→ TASK OBJECTIVE
Copy nothing but the lines below running from the line containing "Keep writing the" through the line containing "def rect(px0, py0, px1, py1, d): return", both end lines included.

→ DATA IN THIS EXERCISE

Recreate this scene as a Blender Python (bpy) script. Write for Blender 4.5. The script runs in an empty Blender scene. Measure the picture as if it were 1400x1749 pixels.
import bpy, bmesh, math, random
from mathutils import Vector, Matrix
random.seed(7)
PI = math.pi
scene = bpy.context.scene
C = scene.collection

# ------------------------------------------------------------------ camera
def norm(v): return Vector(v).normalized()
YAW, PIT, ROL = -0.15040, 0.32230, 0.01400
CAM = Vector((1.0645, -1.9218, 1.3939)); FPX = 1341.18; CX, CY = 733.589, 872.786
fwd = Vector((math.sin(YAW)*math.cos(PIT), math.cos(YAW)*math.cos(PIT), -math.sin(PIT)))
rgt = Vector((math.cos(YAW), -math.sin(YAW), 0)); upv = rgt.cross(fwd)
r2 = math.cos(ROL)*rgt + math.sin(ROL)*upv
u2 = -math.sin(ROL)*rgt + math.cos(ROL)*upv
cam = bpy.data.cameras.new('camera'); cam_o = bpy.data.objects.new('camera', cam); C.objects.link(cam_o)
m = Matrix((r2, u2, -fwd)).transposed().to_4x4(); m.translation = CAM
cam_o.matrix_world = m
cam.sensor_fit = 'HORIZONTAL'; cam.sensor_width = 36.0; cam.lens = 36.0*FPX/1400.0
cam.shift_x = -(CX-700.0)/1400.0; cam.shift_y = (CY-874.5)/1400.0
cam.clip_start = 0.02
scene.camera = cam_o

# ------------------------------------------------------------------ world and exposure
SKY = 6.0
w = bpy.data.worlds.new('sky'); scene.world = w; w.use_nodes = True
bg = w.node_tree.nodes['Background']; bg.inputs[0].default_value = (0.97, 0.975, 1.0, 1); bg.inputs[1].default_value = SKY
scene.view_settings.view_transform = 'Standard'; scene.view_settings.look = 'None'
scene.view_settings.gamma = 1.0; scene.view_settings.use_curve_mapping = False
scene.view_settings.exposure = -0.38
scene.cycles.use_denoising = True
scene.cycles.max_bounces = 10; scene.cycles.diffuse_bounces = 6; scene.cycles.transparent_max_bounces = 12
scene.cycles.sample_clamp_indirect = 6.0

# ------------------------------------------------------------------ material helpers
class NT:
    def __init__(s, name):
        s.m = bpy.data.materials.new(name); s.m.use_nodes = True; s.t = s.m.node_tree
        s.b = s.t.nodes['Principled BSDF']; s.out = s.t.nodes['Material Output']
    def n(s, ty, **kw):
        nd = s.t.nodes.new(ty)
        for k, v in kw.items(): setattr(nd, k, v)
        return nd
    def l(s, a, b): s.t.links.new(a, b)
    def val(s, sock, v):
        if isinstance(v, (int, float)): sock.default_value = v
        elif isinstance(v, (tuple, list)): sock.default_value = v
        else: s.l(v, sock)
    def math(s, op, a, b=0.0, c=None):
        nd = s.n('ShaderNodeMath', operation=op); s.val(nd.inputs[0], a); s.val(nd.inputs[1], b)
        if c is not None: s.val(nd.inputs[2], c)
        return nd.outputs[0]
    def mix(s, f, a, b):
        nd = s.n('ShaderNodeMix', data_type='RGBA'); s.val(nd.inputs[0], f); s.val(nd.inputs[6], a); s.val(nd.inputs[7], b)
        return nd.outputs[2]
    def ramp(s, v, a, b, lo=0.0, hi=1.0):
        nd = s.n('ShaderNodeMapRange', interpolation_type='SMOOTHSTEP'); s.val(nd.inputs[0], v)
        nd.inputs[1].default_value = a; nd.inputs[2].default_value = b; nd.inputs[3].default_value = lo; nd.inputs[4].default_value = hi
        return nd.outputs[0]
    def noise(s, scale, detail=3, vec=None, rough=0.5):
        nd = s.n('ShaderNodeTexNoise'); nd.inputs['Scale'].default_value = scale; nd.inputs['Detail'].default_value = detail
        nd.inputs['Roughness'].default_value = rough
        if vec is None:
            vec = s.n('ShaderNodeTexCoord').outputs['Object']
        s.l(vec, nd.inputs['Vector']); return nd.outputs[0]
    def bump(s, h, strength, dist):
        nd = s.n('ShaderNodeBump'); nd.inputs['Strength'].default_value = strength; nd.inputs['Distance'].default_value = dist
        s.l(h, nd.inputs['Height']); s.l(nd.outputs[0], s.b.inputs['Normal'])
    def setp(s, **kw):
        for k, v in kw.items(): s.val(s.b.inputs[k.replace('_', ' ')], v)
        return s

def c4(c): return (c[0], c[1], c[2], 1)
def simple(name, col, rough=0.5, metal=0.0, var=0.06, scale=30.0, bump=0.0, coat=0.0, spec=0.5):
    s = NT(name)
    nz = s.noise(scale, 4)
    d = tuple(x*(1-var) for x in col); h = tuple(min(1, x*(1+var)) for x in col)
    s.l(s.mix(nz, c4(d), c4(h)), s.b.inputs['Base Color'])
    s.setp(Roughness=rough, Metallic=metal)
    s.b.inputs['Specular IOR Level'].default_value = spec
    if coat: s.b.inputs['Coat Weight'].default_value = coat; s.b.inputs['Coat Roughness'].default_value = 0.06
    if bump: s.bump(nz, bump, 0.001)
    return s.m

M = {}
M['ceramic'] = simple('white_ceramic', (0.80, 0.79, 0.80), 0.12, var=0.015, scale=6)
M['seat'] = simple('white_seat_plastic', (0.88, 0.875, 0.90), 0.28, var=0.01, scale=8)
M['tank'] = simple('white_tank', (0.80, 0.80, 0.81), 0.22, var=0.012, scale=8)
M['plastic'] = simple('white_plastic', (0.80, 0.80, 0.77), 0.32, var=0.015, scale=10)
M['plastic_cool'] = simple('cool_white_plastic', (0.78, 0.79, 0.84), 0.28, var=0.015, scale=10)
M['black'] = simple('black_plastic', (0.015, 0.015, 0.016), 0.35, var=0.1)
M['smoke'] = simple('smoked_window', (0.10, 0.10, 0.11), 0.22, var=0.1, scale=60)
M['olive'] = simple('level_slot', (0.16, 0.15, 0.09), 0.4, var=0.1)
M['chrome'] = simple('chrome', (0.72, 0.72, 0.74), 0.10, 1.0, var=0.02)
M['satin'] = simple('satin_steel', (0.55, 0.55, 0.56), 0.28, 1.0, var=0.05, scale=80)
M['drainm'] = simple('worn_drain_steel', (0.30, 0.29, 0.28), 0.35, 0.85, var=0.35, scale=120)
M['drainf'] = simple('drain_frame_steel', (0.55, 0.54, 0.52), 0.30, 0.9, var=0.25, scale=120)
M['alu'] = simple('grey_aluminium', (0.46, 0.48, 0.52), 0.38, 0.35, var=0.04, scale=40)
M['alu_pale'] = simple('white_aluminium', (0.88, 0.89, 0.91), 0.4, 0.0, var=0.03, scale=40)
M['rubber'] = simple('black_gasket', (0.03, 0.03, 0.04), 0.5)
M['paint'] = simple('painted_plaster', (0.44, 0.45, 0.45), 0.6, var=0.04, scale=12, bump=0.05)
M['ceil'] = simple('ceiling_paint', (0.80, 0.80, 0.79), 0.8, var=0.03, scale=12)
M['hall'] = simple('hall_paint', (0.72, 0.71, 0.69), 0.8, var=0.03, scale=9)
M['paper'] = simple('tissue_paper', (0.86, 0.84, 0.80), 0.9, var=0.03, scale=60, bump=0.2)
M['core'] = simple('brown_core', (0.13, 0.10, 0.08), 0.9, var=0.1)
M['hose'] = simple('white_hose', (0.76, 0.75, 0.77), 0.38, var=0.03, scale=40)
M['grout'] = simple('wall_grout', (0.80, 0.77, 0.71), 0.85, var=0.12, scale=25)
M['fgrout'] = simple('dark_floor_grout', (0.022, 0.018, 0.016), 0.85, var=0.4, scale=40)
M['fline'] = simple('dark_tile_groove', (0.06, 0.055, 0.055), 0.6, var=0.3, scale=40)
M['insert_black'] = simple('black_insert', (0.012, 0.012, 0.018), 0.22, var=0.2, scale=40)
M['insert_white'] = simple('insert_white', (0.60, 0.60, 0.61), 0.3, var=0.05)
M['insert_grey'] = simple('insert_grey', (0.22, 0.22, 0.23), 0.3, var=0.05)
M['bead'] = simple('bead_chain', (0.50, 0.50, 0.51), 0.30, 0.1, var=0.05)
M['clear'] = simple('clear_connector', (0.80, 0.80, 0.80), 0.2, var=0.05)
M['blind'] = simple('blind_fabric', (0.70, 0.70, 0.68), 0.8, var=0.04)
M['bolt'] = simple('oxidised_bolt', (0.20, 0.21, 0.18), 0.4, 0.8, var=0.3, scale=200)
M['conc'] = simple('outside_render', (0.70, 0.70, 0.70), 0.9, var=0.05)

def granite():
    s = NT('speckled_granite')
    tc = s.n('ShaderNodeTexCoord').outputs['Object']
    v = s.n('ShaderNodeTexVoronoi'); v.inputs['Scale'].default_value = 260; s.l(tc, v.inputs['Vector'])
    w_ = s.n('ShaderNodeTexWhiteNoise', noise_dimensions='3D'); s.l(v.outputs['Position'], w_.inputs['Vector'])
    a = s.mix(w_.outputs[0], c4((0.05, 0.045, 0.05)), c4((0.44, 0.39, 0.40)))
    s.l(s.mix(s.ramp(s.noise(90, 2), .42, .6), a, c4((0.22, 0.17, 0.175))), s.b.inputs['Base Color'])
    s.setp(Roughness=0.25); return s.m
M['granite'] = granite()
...
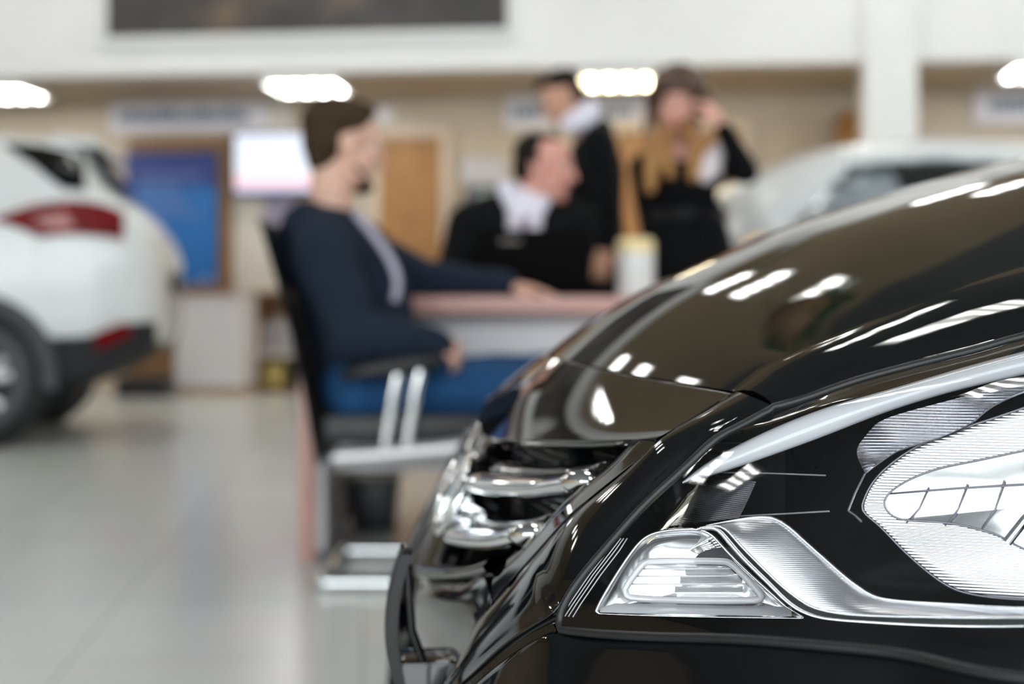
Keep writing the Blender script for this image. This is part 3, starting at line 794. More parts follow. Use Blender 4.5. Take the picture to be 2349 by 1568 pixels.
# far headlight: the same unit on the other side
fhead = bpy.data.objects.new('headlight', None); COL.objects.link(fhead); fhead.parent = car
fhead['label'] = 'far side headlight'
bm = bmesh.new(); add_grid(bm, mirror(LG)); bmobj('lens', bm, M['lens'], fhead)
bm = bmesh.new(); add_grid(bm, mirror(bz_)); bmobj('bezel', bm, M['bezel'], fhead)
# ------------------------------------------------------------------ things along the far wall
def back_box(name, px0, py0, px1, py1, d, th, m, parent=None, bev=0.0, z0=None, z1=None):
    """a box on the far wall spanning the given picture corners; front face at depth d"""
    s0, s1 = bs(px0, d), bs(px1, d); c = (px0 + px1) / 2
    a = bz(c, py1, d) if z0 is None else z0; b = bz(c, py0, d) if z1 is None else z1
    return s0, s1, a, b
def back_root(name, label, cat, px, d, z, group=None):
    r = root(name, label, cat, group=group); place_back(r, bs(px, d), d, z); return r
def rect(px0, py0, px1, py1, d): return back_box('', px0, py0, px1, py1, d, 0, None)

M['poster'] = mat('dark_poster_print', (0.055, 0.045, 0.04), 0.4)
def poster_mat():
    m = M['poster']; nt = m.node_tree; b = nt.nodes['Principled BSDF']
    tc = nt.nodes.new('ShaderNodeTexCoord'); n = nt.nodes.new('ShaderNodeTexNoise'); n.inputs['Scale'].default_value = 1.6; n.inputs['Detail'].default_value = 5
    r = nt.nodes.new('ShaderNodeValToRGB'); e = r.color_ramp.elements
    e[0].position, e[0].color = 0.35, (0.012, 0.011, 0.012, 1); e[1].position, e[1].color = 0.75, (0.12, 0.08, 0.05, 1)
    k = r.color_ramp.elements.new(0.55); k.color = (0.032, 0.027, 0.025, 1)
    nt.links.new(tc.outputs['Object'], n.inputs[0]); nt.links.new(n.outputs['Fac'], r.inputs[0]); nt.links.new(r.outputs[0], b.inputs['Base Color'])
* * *
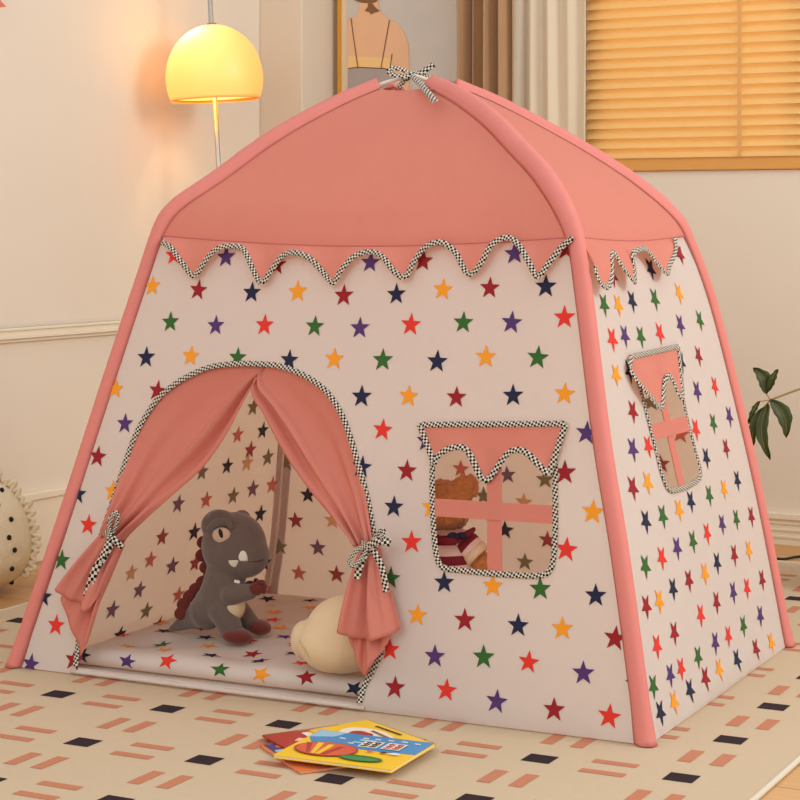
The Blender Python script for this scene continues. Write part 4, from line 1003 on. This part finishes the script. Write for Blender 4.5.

→ WRITTEN ANSWER
Keep writing the Blender script for this image. This is part 3, starting at line 794. More parts follow. Use Blender 4.5. Take the picture to be 2349 by 1568 pixels.
# far headlight: the same unit on the other side
fhead = bpy.data.objects.new('headlight', None); COL.objects.link(fhead); fhead.parent = car
fhead['label'] = 'far side headlight'
bm = bmesh.new(); add_grid(bm, mirror(LG)); bmobj('lens', bm, M['lens'], fhead)
bm = bmesh.new(); add_grid(bm, mirror(bz_)); bmobj('bezel', bm, M['bezel'], fhead)
# ------------------------------------------------------------------ things along the far wall
def back_box(name, px0, py0, px1, py1, d, th, m, parent=None, bev=0.0, z0=None, z1=None):
    """a box on the far wall spanning the given picture corners; front face at depth d"""
    s0, s1 = bs(px0, d), bs(px1, d); c = (px0 + px1) / 2
    a = bz(c, py1, d) if z0 is None else z0; b = bz(c, py0, d) if z1 is None else z1
    return s0, s1, a, b
def back_root(name, label, cat, px, d, z, group=None):
    r = root(name, label, cat, group=group); place_back(r, bs(px, d), d, z); return r
def rect(px0, py0, px1, py1, d): return back_box('', px0, py0, px1, py1, d, 0, None)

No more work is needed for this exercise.